• AIM:
Copy out exactly the lines from the first line of the material below through the line containing "random.seed(7)", and nothing beyond them.

───── DATASET EXCERPT

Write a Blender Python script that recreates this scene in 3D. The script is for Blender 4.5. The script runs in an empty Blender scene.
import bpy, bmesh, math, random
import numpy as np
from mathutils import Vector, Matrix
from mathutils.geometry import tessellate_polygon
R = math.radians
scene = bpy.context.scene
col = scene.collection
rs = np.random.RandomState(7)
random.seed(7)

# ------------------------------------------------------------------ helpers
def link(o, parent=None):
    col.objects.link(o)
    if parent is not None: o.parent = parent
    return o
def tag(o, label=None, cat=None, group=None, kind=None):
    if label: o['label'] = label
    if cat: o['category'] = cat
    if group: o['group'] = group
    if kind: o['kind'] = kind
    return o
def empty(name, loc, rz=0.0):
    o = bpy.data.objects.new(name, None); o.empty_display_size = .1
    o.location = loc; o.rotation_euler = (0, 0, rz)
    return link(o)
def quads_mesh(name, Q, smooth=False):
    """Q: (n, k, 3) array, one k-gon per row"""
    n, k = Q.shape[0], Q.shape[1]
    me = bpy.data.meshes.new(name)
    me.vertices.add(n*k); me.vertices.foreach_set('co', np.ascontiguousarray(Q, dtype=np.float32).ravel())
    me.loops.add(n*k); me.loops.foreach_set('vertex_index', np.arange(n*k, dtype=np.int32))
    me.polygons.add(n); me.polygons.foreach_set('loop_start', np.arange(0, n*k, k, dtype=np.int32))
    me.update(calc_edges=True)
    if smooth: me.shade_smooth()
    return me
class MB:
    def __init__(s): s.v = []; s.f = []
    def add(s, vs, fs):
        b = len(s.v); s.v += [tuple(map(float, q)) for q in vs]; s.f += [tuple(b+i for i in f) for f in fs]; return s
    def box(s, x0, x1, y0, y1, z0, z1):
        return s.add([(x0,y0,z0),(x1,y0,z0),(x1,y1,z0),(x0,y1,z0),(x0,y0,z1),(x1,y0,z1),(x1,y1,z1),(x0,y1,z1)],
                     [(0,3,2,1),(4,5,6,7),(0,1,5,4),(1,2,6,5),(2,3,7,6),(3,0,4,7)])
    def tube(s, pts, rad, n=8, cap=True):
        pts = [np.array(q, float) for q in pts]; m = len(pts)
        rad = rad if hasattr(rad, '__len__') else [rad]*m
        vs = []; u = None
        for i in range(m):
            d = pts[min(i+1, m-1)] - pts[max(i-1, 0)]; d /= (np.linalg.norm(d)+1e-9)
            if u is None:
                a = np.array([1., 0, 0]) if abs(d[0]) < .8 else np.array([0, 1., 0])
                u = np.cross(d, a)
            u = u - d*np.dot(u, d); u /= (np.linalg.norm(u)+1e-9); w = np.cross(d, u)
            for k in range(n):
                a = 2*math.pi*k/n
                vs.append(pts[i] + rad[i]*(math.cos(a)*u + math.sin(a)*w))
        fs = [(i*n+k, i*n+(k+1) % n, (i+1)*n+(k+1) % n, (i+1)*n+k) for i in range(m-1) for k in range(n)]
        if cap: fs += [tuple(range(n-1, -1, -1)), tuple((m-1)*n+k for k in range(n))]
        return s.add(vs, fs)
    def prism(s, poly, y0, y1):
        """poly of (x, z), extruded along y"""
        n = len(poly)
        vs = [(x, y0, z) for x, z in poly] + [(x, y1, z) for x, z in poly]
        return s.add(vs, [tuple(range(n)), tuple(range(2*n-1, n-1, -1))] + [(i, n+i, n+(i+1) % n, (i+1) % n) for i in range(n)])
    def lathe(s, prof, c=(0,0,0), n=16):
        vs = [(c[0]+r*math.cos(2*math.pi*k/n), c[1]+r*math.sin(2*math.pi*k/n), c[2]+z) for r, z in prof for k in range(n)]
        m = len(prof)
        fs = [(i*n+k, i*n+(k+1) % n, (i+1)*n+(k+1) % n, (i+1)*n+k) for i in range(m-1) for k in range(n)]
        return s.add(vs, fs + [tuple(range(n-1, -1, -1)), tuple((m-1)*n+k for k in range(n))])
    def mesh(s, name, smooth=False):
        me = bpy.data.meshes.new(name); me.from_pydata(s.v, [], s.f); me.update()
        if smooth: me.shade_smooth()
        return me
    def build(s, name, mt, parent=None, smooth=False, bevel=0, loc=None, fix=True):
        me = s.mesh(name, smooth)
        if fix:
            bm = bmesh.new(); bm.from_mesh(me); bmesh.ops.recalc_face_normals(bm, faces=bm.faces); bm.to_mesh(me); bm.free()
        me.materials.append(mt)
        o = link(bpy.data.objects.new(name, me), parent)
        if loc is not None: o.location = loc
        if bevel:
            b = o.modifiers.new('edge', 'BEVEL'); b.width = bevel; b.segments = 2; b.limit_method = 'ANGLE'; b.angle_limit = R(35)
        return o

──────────

• WORKED ANSWER:
Write a Blender Python script that recreates this scene in 3D. The script is for Blender 4.5. The script runs in an empty Blender scene.
import bpy, bmesh, math, random
import numpy as np
from mathutils import Vector, Matrix
from mathutils.geometry import tessellate_polygon
R = math.radians
scene = bpy.context.scene
col = scene.collection
rs = np.random.RandomState(7)
random.seed(7)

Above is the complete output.